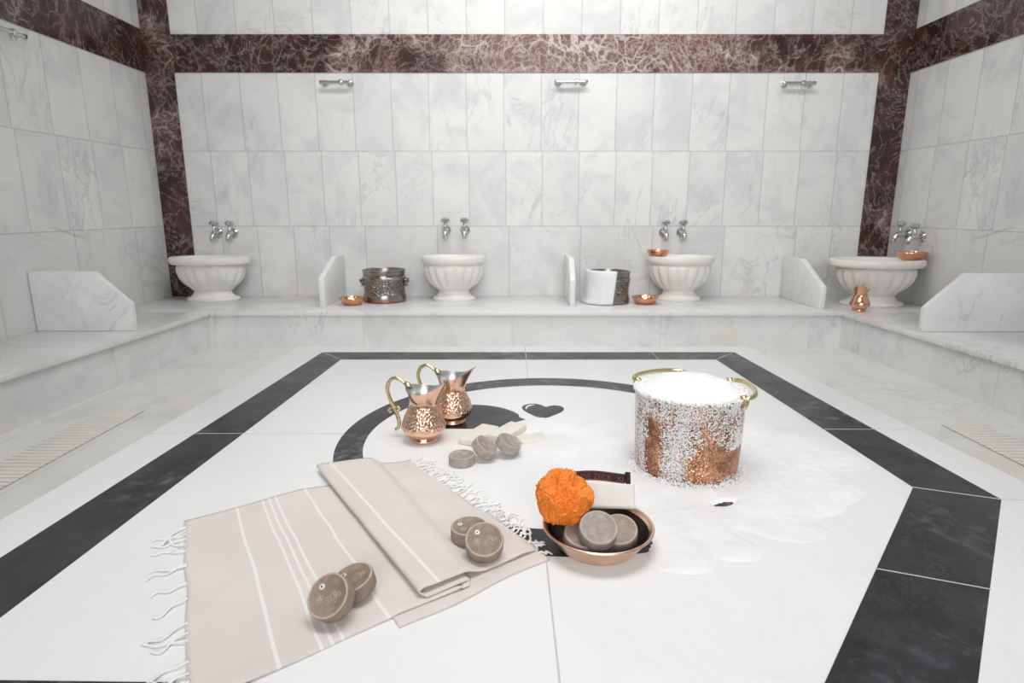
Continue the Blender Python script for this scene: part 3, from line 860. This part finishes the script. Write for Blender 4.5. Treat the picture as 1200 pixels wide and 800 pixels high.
# ------------------------------------------------------------------ round soaps
R = 0.0335; TH = 0.024
def soap_proto(matname, label, bead=True, r=R, th=TH, ribbed=False):
    t = thing('round_soap', label, 'soap', (0, 0, 0))
    k = r / R
    prof = [(0, 0), (r - 0.0022, 0), (r - 0.0004, 0.0018), (r, 0.004), (r, th - 0.004), (r - 0.0006, th - 0.0014), (r - 0.0024, th), (r - 0.0048, th - 0.0002), (r - 0.0060, th - 0.0016), (0, th - 0.0016)]
    def rib(p, rr, z, a):
        if ribbed and 0.0035 < z < th - 0.0035:
            f = 1 - 0.03 * (0.5 + 0.5 * math.cos(a * 40)); return Vector((p.x * f, p.y * f, p.z))
        return p
    b = lathe('soap_body', prof, matname, t, 160 if ribbed else 64, fn=rib, auto=50)
    zt = th - 0.0016
    lathe('raised_rim', [(r - 0.0040, th - 0.0002), (r - 0.0022, th + 0.0003), (r - 0.0008, th - 0.0009), (r - 0.0022, th - 0.0014)], 'soap_edge', t, 64, close=True)
    # embossed emblem: three small rosettes and a leaf line
    def curl(cx, cy, rr, turns=1.6, ph=0.0):
        return [(cx + rr * (1 - 0.6 * i / 18) * math.cos(ph + turns * 2 * PI * i / 18), cy + rr * (1 - 0.6 * i / 18) * math.sin(ph + turns * 2 * PI * i / 18), zt + 0.0002) for i in range(19)]
    def flower(cx, cy, rr, n, ph, sq=1.0):
        for q in range(n):
            a = 2 * PI * q / n + ph
            pts = [(cx, cy)] + [(cx + rr * f * math.cos(a + o), cy + sq * rr * f * math.sin(a + o)) for f, o in ((0.65, -0.5), (1.0, -0.12), (0.95, 0.2), (0.6, 0.45))] + [(cx, cy)]
            tube('emblem', catmull([(x * k, y * k, zt + 0.0002) for x, y in pts], 3), 0.00055, 'soap_edge', t, 6)
    flower(-0.0125, -0.001, 0.0062, 4, 0.4)
    flower(0.0005, -0.0075, 0.0066, 5, 1.0)
    flower(0.0135, -0.0030, 0.0070, 3, 0.2, 1.3)
    if bead:
        e = lathe('eye_bead', [(0, zt - 0.0005), (0.0046, zt - 0.0005), (0.0046, zt + 0.0008), (0.0036, zt + 0.0017), (0.0022, zt + 0.0018), (0.0017, zt + 0.0012), (0, zt + 0.0012)], 'bead', t, 24)
        e.location = (-0.010 * k, 0.0150 * k, 0)
        lathe('bead_pupil', [(0, zt + 0.0011), (0.0015, zt + 0.0011), (0.0013, zt + 0.0017), (0, zt + 0.0018)], 'bead_dark', e, 14)
    return t

def orient(nrm, spin=0.0):
    n = Vector(nrm).normalized()
    x = Vector((1, 0, 0)); x = (x - n * x.dot(n)).normalized()
    y = n.cross(x)
    q = Matrix((x, y, n)).transposed().to_quaternion()
    return q @ Quaternion((0, 0, 1), spin)

def seat(t, face, nrm, spin=0.0, th=TH):
    """put a soap so that the centre of its stamped face is at 'face'"""
    n = Vector(nrm).normalized()
    t.rotation_mode = 'QUATERNION'; t.rotation_quaternion = orient(n, spin)
    t.location = Vector(face) - n * th

ZT = SLAB + 0.0065
s_front = soap_proto('soap_brown', 'round brown stamped soap on towel leaning toward camera, nearest the left edge')
seat(s_front, (-0.271, 0.789, SLAB + 0.047), (-0.28, -0.62, 0.73), 0.15)
s = dup(s_front, (0, 0, 0), 'round brown soap lying on the towel behind the left leaning soap')
seat(s, (-0.251, 0.848, SLAB + 0.038), (-0.22, -0.16, 0.96), 0.5)
s = dup(s_front, (0, 0, 0), 'round brown soap lying flat near the right fringe of the towel')
for c in s.children:
    if c.name.startswith('soap_body'):
        c.data = c.data.copy(); c.data.materials[0] = M['soap_brown']
seat(s, (-0.0785, 1.008, SLAB + 0.0375), (-0.02, -0.03, 1), 0.6)
s = dup(s_front, (0, 0, 0), 'round brown soap leaning on the flat soap near the right fringe')
seat(s, (-0.0475, 0.946, SLAB + 0.0465), (0.05, -0.50, 0.86), 0.2)

g1 = soap_proto('soap_grey', 'grey brown round soap lying flat, leftmost of three before cream bars', False, 0.0315, 0.024, True)
seat(g1, (-0.121, 1.368, SLAB + 0.0243), (0, 0, 1), 1.0)
s = dup(g1, (0, 0, 0), 'tilted grey brown soap in the middle of three before cream bars')
seat(s, (-0.060, 1.392, SLAB + 0.0400), (0.58, -0.16, 0.80), 0.4)
s = dup(g1, (0, 0, 0), 'tilted grey brown soap, rightmost of three before cream bars')
seat(s, (-0.0040, 1.417, SLAB + 0.0400), (0.46, -0.10, 0.88), 2.0)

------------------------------

## WRITTEN REQUEST
Take the data above and repeat it exactly, leaving each picture out.

## WRITTEN RESPONSE
Continue the Blender Python script for this scene: part 3, from line 860. This part finishes the script. Write for Blender 4.5. Treat the picture as 1200 pixels wide and 800 pixels high.
# ------------------------------------------------------------------ round soaps
R = 0.0335; TH = 0.024
def soap_proto(matname, label, bead=True, r=R, th=TH, ribbed=False):
    t = thing('round_soap', label, 'soap', (0, 0, 0))
    k = r / R
    prof = [(0, 0), (r - 0.0022, 0), (r - 0.0004, 0.0018), (r, 0.004), (r, th - 0.004), (r - 0.0006, th - 0.0014), (r - 0.0024, th), (r - 0.0048, th - 0.0002), (r - 0.0060, th - 0.0016), (0, th - 0.0016)]
    def rib(p, rr, z, a):
        if ribbed and 0.0035 < z < th - 0.0035:
            f = 1 - 0.03 * (0.5 + 0.5 * math.cos(a * 40)); return Vector((p.x * f, p.y * f, p.z))
        return p
    b = lathe('soap_body', prof, matname, t, 160 if ribbed else 64, fn=rib, auto=50)
    zt = th - 0.0016
    lathe('raised_rim', [(r - 0.0040, th - 0.0002), (r - 0.0022, th + 0.0003), (r - 0.0008, th - 0.0009), (r - 0.0022, th - 0.0014)], 'soap_edge', t, 64, close=True)
    # embossed emblem: three small rosettes and a leaf line
    def curl(cx, cy, rr, turns=1.6, ph=0.0):
        return [(cx + rr * (1 - 0.6 * i / 18) * math.cos(ph + turns * 2 * PI * i / 18), cy + rr * (1 - 0.6 * i / 18) * math.sin(ph + turns * 2 * PI * i / 18), zt + 0.0002) for i in range(19)]
    def flower(cx, cy, rr, n, ph, sq=1.0):
        for q in range(n):
            a = 2 * PI * q / n + ph
            pts = [(cx, cy)] + [(cx + rr * f * math.cos(a + o), cy + sq * rr * f * math.sin(a + o)) for f, o in ((0.65, -0.5), (1.0, -0.12), (0.95, 0.2), (0.6, 0.45))] + [(cx, cy)]
            tube('emblem', catmull([(x * k, y * k, zt + 0.0002) for x, y in pts], 3), 0.00055, 'soap_edge', t, 6)
    flower(-0.0125, -0.001, 0.0062, 4, 0.4)
    flower(0.0005, -0.0075, 0.0066, 5, 1.0)
    flower(0.0135, -0.0030, 0.0070, 3, 0.2, 1.3)
    if bead:
        e = lathe('eye_bead', [(0, zt - 0.0005), (0.0046, zt - 0.0005), (0.0046, zt + 0.0008), (0.0036, zt + 0.0017), (0.0022, zt + 0.0018), (0.0017, zt + 0.0012), (0, zt + 0.0012)], 'bead', t, 24)
        e.location = (-0.010 * k, 0.0150 * k, 0)
        lathe('bead_pupil', [(0, zt + 0.0011), (0.0015, zt + 0.0011), (0.0013, zt + 0.0017), (0, zt + 0.0018)], 'bead_dark', e, 14)
    return t

def orient(nrm, spin=0.0):
    n = Vector(nrm).normalized()
    x = Vector((1, 0, 0)); x = (x - n * x.dot(n)).normalized()
    y = n.cross(x)
    q = Matrix((x, y, n)).transposed().to_quaternion()
    return q @ Quaternion((0, 0, 1), spin)

def seat(t, face, nrm, spin=0.0, th=TH):
    """put a soap so that the centre of its stamped face is at 'face'"""
    n = Vector(nrm).normalized()
    t.rotation_mode = 'QUATERNION'; t.rotation_quaternion = orient(n, spin)
    t.location = Vector(face) - n * th

ZT = SLAB + 0.0065
s_front = soap_proto('soap_brown', 'round brown stamped soap on towel leaning toward camera, nearest the left edge')
seat(s_front, (-0.271, 0.789, SLAB + 0.047), (-0.28, -0.62, 0.73), 0.15)
s = dup(s_front, (0, 0, 0), 'round brown soap lying on the towel behind the left leaning soap')
seat(s, (-0.251, 0.848, SLAB + 0.038), (-0.22, -0.16, 0.96), 0.5)
s = dup(s_front, (0, 0, 0), 'round brown soap lying flat near the right fringe of the towel')
for c in s.children:
    if c.name.startswith('soap_body'):
        c.data = c.data.copy(); c.data.materials[0] = M['soap_brown']
seat(s, (-0.0785, 1.008, SLAB + 0.0375), (-0.02, -0.03, 1), 0.6)
s = dup(s_front, (0, 0, 0), 'round brown soap leaning on the flat soap near the right fringe')
seat(s, (-0.0475, 0.946, SLAB + 0.0465), (0.05, -0.50, 0.86), 0.2)

g1 = soap_proto('soap_grey', 'grey brown round soap lying flat, leftmost of three before cream bars', False, 0.0315, 0.024, True)
seat(g1, (-0.121, 1.368, SLAB + 0.0243), (0, 0, 1), 1.0)
s = dup(g1, (0, 0, 0), 'tilted grey brown soap in the middle of three before cream bars')
seat(s, (-0.060, 1.392, SLAB + 0.0400), (0.58, -0.16, 0.80), 0.4)
s = dup(g1, (0, 0, 0), 'tilted grey brown soap, rightmost of three before cream bars')
seat(s, (-0.0040, 1.417, SLAB + 0.0400), (0.46, -0.10, 0.88), 2.0)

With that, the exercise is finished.